Given exercise — Go through the entries below and pick out every line with "script".

Input material —
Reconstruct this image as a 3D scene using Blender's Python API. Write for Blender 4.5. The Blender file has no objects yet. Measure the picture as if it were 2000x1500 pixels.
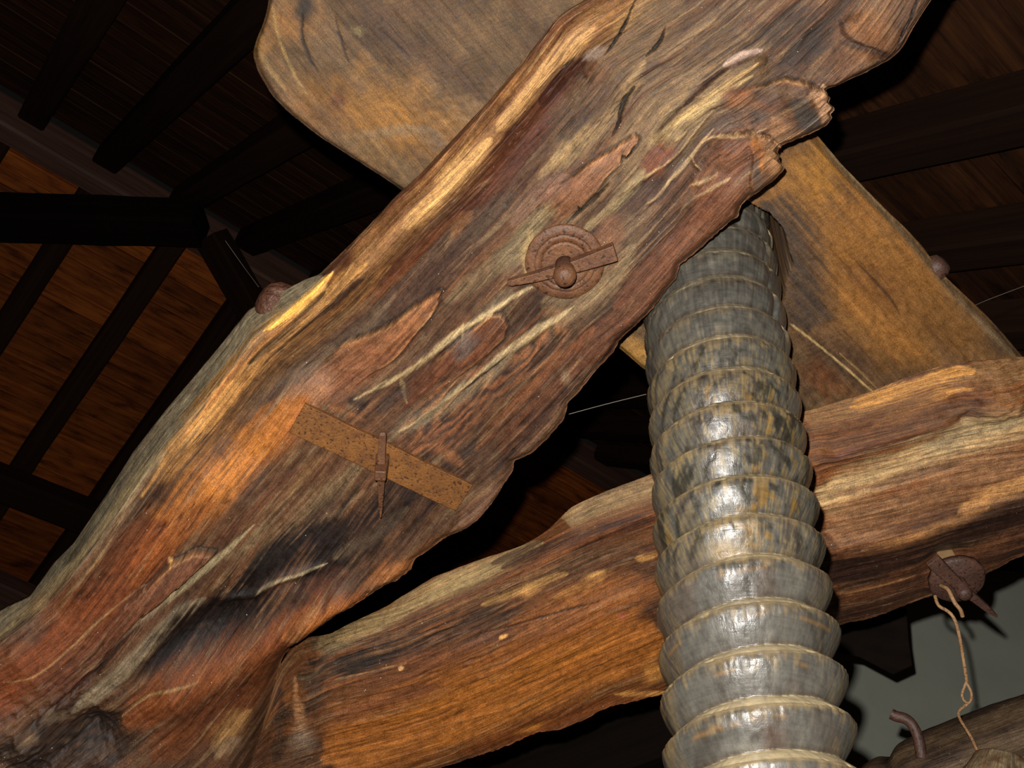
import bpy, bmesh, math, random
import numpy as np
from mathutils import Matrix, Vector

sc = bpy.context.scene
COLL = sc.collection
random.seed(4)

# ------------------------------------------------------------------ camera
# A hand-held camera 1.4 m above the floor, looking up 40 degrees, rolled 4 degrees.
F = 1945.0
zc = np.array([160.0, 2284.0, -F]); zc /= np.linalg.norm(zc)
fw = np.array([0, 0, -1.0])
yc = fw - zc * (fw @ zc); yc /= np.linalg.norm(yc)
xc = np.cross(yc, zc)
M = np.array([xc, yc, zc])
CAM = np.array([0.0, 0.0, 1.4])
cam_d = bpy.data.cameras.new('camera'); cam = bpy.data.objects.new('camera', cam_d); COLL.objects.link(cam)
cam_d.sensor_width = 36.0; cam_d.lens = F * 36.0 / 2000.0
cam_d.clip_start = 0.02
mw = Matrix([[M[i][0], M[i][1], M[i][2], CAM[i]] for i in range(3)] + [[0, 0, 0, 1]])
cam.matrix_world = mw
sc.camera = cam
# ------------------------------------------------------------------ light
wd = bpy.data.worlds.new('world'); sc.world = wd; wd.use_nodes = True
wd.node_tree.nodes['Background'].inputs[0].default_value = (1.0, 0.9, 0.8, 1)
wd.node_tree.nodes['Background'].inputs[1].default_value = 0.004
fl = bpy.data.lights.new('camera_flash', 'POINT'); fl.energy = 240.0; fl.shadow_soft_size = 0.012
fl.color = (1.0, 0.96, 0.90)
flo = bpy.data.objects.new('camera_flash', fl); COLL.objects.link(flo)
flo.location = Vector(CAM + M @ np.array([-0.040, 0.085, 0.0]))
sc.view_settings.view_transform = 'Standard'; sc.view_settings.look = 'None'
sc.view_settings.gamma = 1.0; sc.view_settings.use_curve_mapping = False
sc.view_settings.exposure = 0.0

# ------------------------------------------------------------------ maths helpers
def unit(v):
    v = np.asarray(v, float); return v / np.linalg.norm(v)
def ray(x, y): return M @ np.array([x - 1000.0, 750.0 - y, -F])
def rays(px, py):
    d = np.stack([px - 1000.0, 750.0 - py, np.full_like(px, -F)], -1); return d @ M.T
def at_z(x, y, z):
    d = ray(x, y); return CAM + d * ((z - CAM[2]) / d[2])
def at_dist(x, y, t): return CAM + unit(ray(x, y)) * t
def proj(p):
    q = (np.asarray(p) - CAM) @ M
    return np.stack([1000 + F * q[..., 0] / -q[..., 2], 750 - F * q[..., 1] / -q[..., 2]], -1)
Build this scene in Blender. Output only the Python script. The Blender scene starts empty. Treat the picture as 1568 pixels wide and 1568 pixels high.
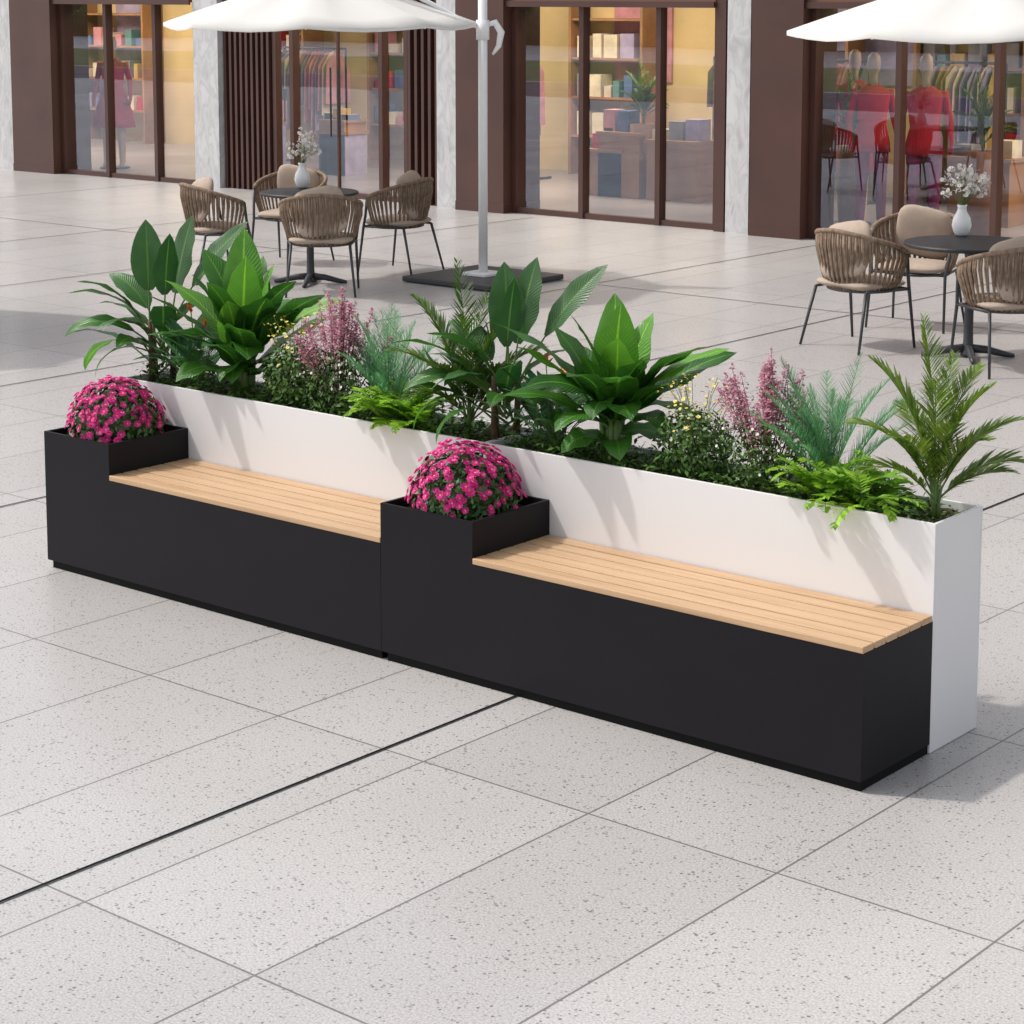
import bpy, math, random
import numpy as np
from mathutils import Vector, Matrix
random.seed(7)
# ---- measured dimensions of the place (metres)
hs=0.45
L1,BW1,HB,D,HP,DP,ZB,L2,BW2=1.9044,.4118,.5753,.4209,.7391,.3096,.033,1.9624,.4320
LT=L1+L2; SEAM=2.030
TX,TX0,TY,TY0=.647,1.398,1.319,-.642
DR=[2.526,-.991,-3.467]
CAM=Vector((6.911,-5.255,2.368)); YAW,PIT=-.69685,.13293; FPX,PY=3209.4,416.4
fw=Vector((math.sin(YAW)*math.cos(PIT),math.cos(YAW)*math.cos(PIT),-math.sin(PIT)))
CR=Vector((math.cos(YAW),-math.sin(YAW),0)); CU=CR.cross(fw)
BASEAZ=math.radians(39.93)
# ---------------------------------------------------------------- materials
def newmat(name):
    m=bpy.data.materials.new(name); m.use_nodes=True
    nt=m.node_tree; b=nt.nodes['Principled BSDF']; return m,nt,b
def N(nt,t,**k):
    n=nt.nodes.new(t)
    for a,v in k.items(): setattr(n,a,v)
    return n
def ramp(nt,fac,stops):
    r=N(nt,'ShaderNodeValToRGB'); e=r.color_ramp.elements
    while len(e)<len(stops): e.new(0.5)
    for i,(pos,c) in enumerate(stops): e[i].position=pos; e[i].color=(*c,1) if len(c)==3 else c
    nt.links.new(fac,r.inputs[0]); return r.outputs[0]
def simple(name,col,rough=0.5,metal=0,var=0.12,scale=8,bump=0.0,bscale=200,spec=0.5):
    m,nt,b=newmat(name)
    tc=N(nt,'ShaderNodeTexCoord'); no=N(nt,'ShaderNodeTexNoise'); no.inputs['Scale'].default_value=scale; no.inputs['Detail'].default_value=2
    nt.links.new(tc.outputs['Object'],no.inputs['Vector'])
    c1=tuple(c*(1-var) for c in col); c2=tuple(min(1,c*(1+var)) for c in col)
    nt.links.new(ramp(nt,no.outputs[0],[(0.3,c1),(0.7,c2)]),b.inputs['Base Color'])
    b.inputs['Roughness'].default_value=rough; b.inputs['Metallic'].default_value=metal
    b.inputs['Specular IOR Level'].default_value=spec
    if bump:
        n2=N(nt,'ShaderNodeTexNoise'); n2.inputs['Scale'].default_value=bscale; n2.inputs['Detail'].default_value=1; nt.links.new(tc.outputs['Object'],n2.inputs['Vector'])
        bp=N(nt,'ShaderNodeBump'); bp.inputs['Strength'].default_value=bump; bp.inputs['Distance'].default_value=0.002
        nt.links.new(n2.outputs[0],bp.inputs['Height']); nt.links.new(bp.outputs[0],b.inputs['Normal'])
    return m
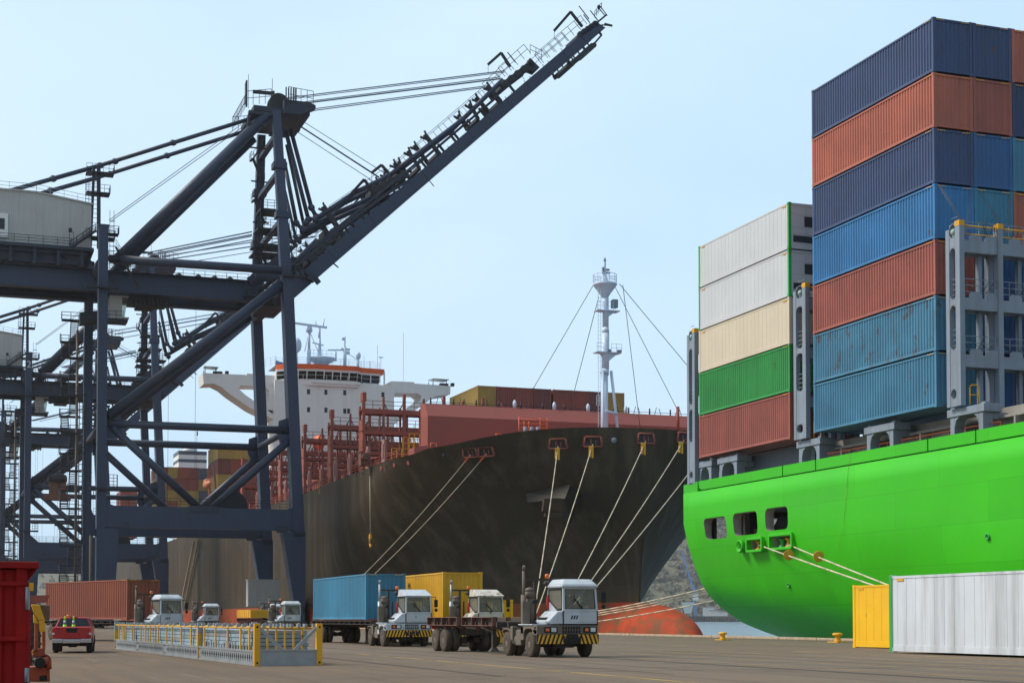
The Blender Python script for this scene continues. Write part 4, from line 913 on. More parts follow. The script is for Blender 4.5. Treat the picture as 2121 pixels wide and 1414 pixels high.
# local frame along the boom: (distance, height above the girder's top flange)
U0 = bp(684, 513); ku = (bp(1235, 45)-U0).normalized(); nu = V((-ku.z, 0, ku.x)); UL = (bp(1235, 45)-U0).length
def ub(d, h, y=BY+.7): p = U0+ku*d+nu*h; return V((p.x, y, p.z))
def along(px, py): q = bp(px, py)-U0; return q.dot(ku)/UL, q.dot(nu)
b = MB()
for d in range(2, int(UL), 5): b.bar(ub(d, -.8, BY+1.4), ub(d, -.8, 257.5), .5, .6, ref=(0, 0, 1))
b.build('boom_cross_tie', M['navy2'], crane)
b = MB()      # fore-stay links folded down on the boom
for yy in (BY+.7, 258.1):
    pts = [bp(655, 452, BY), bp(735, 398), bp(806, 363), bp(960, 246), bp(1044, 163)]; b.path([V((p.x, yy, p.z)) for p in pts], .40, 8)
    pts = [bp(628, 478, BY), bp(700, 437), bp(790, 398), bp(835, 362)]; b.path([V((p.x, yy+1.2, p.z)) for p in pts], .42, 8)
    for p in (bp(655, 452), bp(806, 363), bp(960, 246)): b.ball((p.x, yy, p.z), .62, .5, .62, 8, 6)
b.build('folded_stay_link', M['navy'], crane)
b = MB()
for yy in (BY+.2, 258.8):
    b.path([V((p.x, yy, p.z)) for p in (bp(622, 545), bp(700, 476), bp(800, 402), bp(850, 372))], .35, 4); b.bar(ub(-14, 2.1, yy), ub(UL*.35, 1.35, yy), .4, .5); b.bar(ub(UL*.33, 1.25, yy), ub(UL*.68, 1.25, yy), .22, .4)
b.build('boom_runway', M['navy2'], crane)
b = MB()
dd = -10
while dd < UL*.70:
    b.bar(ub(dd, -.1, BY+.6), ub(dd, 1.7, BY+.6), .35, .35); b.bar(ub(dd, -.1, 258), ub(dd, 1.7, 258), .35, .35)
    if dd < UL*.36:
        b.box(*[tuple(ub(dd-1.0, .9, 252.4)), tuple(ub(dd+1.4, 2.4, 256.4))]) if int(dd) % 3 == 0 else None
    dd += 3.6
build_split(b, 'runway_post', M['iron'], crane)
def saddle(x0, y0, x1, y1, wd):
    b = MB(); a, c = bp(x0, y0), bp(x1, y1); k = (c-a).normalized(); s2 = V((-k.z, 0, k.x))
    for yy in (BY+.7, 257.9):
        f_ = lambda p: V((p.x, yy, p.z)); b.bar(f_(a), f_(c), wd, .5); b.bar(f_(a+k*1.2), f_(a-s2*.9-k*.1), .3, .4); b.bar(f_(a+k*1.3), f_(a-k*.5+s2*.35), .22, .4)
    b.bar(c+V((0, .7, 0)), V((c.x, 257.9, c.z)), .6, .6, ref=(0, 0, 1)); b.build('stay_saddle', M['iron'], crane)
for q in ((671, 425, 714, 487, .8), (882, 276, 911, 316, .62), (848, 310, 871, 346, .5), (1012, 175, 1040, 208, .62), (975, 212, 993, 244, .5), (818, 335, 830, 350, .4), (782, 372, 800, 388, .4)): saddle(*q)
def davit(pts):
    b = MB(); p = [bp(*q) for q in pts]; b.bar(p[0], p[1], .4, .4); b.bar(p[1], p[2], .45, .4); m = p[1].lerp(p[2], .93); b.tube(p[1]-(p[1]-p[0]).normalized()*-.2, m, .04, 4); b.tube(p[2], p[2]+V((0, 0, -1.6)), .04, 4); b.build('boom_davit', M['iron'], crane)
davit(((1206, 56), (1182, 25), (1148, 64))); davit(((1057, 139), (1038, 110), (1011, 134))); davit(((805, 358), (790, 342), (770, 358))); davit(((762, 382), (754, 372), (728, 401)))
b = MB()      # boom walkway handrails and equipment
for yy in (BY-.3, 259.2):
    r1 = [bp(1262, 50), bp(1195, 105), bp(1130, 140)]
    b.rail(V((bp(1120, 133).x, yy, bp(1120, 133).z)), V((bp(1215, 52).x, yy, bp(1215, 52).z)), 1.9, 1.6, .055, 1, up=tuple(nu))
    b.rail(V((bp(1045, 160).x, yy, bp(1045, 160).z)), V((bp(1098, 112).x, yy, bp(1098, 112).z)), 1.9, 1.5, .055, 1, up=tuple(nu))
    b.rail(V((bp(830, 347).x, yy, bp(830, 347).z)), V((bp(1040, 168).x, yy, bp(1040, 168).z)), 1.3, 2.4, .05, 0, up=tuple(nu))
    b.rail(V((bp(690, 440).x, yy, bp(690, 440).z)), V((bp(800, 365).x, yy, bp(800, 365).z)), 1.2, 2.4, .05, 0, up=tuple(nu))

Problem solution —
Build this scene in Blender. Output only the Python script. The Blender scene starts empty. Treat the picture as 1568 pixels wide and 1568 pixels high.
The Blender Python script for this scene continues. Write part 4, from line 913 on. More parts follow. The script is for Blender 4.5. Treat the picture as 2121 pixels wide and 1414 pixels high.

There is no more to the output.